I viaggi nel tempo di Vadym Kholodenko

Il recital solistico che porta nella nostra stagione concertistica spazia da Händel, con la Suite in si bemolle maggiore, HWV 434, a Thomas Adès, con Traced Overhead (1996). Come l’ha immaginato?

Mi piace sempre moltissimo esplorare gli incontri e i dialoghi della letteratura pianistica, dal periodo barocco fino alla musica contemporanea. Noi pianisti siamo fortunati ad avere una scelta così vasta di repertorio. È interessante, per me, osservare e analizzare come le idee dei compositori si sono sviluppate nel tempo, come è stato usato il pianoforte nelle diverse epoche (o qualsiasi altro strumento a tastiera proprio di quel particolare periodo). Alla fine, anche repertori che storicamente si collocano agli estremi temporali possono dare, spesso, impulso alla nostra immaginazione di musicisti e ascoltatori attivi.
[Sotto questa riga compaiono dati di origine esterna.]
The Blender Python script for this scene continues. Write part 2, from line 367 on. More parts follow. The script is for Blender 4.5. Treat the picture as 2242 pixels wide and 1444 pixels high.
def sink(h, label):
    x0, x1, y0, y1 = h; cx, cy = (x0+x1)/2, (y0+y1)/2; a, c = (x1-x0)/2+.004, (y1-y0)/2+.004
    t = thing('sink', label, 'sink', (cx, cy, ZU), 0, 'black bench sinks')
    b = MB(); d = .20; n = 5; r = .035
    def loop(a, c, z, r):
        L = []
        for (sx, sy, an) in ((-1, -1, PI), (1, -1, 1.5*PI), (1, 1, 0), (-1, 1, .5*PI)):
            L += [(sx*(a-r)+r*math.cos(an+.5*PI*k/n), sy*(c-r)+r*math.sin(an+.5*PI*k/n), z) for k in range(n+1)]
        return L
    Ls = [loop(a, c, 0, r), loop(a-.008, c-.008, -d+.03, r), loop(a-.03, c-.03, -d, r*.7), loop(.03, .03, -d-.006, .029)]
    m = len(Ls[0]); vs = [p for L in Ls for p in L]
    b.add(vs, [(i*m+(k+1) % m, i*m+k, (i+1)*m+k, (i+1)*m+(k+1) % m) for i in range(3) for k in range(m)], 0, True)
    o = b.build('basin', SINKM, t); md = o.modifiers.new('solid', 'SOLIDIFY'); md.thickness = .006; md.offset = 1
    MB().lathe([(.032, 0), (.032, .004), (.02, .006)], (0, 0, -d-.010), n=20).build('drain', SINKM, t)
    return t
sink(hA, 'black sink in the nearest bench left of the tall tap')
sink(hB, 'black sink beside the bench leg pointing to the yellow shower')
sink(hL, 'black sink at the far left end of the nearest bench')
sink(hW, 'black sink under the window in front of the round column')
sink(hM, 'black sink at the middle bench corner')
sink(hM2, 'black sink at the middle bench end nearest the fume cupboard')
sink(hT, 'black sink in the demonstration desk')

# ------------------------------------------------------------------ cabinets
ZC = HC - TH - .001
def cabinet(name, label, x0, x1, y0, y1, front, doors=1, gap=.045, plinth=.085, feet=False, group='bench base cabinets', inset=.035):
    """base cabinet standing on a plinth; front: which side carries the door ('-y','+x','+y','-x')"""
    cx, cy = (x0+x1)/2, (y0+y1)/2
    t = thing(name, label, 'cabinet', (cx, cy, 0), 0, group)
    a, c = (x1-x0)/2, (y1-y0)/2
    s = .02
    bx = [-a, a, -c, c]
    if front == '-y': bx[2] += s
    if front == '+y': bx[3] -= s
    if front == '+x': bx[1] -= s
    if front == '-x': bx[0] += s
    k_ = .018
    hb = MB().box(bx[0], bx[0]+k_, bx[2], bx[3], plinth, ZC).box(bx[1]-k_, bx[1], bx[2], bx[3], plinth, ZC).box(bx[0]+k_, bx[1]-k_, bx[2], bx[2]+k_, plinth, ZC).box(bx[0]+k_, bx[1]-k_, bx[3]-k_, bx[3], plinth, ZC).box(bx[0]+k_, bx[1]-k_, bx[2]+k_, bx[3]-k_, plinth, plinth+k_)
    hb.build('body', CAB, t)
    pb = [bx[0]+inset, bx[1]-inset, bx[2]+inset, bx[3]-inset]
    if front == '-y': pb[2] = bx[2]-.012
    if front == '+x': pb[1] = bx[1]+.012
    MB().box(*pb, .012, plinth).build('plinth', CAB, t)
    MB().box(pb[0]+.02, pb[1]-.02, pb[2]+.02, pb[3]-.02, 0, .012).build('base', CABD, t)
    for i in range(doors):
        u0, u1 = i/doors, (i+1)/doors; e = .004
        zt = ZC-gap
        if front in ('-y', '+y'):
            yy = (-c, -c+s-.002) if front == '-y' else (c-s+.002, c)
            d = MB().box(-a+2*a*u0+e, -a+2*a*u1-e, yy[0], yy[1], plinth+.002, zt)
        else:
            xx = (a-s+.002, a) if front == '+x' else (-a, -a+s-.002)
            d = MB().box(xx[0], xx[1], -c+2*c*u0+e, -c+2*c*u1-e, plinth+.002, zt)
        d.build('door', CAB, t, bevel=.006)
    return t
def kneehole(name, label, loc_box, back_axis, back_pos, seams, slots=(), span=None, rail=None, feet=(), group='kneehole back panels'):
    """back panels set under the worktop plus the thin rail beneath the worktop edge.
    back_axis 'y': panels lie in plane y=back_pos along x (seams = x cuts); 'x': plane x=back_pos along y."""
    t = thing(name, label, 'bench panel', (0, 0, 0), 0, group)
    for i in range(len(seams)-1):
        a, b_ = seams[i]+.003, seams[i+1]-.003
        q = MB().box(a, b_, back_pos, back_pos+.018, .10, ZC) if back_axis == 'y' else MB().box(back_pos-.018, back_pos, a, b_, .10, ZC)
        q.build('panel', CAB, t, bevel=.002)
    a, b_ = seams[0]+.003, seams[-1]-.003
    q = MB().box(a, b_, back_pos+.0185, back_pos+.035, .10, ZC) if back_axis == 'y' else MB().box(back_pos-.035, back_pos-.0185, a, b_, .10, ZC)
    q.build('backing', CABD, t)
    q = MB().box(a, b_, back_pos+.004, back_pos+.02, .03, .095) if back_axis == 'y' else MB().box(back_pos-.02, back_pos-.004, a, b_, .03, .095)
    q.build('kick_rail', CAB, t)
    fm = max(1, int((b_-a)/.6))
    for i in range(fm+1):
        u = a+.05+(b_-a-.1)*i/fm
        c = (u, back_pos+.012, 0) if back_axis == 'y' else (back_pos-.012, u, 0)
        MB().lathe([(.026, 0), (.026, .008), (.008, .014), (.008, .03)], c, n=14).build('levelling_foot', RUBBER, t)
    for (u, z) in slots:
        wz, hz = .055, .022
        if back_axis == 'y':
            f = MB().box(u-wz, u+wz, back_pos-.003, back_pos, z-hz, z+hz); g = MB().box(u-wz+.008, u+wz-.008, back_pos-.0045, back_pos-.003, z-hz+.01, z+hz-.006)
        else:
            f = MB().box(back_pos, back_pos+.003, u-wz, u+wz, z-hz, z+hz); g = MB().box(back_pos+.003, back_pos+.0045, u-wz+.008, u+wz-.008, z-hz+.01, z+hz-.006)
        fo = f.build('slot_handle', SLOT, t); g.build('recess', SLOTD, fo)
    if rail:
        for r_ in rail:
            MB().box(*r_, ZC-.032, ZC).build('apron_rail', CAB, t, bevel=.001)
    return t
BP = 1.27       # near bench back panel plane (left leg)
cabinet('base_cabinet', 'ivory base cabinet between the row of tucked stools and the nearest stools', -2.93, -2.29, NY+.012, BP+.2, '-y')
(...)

Il suo repertorio, così come le sue registrazioni, coprono un arco temporale molto ampio, che va da J.S. Bach al contemporaneo Frederic Rzewski. Quali sono i criteri che impiega per scegliere la letteratura pianistica a cui dedicarsi?

Oltre a scavare dentro di me e interrogarmi costantemente, spesso ricevo ottimi suggerimenti da amici. È accaduto così nel caso di Rzewski. Un suo brano per pianoforte mi è stato consigliato per una registrazione. Era solo un’idea un po’ abbozzata ma alla fine quel pezzo si è rivelato una delle mie musiche preferite. Alla fine, penso che il segreto sia imparare a leggere il futuro, ovvero pianificare il programma per alcune stagioni a venire ed essere sicuri di amare ancora quella musica, anche dopo un po’. È un compito impegnativo ma gratificante, se lo si fa bene. 


Quali sono stati gli incontri – artistici e umani – che hanno maggiormente influenzato la sua visione musicale?

La mia lista di incontri importanti è veramente lunga. Solitamente mi fa piacere segnalare quelli che sono piuttosto lontani dall’ambito della musica classica. Quando andavo ancora a scuola, mi imbattei in un concerto di Miles Davis. Lo trasmettevano su MTV. L’energia, l’immaginazione, il modo in cui questo straordinario musicista improvvisava… quello che sentii mi impressionò moltissimo.